A Fear of Toys
Ever since I could remember sleeping in my own bed, I can remember how hard it was to go to sleep. I was always up tossing and turning, trying desperately to pass out for the night.
After awhile, I got a TV in the room, and it eventually helped me with this problem. It took quite some time, but it did work and normally I was able to fall asleep around 3 am throughout middle school.
At this point, I didn’t care what I was watching. I had nearly memorized the Ron Popeil infomercials (and yes, I am still convinced a Showtime Rotisserie would change my life for the better). When I watched infomercials, my dreams were often as bland as the guacamole that I’d see being made in the omnipresent Magic Bullet.
But around the summer of seventh grade I started to stay up and watch the USA network. Sometimes, this would include a racy episode of Silk Stalkings, or that Lorenzo Lamas drama where he was on a motorcycle all the time, Renegade. After these aired, there would be a bunch of crazy sci-fi movies on, and one of them, to this day still haunts me.
Screamers was a 1995 movie that had the premise that humanity’s own mutant creations of the “ultimate weapon” adapted beyond control on the small mining planet Sirius 6-B. The planet was the home of Joe Hendriksson, played by Peter Weller. The endgame for these so-called screamers was, of course, total domination – they were shapeshifters. They began imitating and eventually taking control of lesser formed creatures, working their way up to more complex lifeforms.
I’m sure that we can see where this is going, but at a mere eight and a half years, I didn’t. Joe is inevitably forced to kill his taken-over lover, Jennifer, after initially having no choice but to kill his equally afflicted daughter – following both traumas he decideds to blow up Sirius 6-B without remorse so that he can put an end to these horrors and move on once and for all.
Anyway, one of the last scenes in Screamers would haunt me forever. As Joe jettisons away from Sirius 6-B looking towards space and the unknown future, he pauses for a moment to gaze on the past a final time, looking at his daughter’s teddy bear. As he looks at his daughter’s stuffed toy, Joe begins to sadly reminisce.
Then the teddy bear starts to move. Fade to black.
I must have then had a horrible nightmare, not that I remember, because I started to be creeped out by teddy bears. (Specifically, the retro ‘60s style and some of the creepier modern ones like at Build-A-Bear.)
This isn’t a crippling fear. But I do become hyper-aware of the presence of teddy bears whenever I’m around them. Truth be told, I once had a close friend that got a job at a Build-a-Bear; there were a couple scenarios where he wanted me to meet up with him work and hang out after, but I always had to blow him off. I’m sorry Jeremy, wherever you are.

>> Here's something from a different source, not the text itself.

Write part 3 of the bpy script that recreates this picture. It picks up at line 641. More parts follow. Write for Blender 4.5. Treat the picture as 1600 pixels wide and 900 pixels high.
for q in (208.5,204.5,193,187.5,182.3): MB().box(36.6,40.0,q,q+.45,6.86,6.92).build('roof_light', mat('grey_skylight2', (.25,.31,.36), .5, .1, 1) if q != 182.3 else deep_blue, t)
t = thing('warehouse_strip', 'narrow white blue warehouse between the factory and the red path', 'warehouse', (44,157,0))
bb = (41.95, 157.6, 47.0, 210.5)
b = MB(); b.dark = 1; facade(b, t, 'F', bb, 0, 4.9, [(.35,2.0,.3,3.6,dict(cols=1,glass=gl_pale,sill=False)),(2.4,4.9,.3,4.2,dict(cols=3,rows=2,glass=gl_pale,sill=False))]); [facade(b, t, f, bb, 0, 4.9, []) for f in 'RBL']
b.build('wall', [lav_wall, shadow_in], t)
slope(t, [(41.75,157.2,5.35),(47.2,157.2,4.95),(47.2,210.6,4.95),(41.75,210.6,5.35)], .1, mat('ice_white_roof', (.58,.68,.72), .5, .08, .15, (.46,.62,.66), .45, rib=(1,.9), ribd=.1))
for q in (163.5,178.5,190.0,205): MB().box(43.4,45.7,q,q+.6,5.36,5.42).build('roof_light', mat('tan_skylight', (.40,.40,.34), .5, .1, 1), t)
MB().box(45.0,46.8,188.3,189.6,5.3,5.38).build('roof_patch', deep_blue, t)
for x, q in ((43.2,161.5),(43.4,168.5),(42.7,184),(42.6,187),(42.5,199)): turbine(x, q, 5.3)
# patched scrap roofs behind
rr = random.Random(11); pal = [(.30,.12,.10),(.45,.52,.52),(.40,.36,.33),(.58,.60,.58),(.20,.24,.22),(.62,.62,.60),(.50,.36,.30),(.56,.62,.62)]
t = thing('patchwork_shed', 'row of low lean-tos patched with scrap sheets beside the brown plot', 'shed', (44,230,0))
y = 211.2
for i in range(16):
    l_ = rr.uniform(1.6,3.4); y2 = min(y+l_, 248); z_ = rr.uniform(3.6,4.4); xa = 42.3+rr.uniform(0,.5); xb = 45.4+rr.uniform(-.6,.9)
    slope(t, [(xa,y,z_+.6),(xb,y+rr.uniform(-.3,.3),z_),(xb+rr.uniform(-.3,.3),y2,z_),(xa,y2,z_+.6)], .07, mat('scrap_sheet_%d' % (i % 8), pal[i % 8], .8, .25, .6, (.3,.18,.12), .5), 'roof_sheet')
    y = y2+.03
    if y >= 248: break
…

Now my fear has somehow expanded to include a number of antiquated toys, from around the ‘50s and earlier. I’m sure that this is a totally healthy reaction – no mental help is needed for this bizarre phobia. I just need to avoid all older-looking toys.
These years, thankfully, I don’t really find myself around teddy bears too often.
But whenever they get close to me, I immediately tense up. (Screamers also has a sequel, the direct-to-video Screamers: The Hunted, as well as a third allegedly in-production film that I never plan on seeing.)
Unsurprisingly, Screamers has a rating of 30 percent fresh on Rotten Tomatoes. In spite of my horrible associations with this movie, there is a part of me that wants to revisit this in hopes of overcoming my ridiculous fear.
But something tells me that’s probably not going to happen.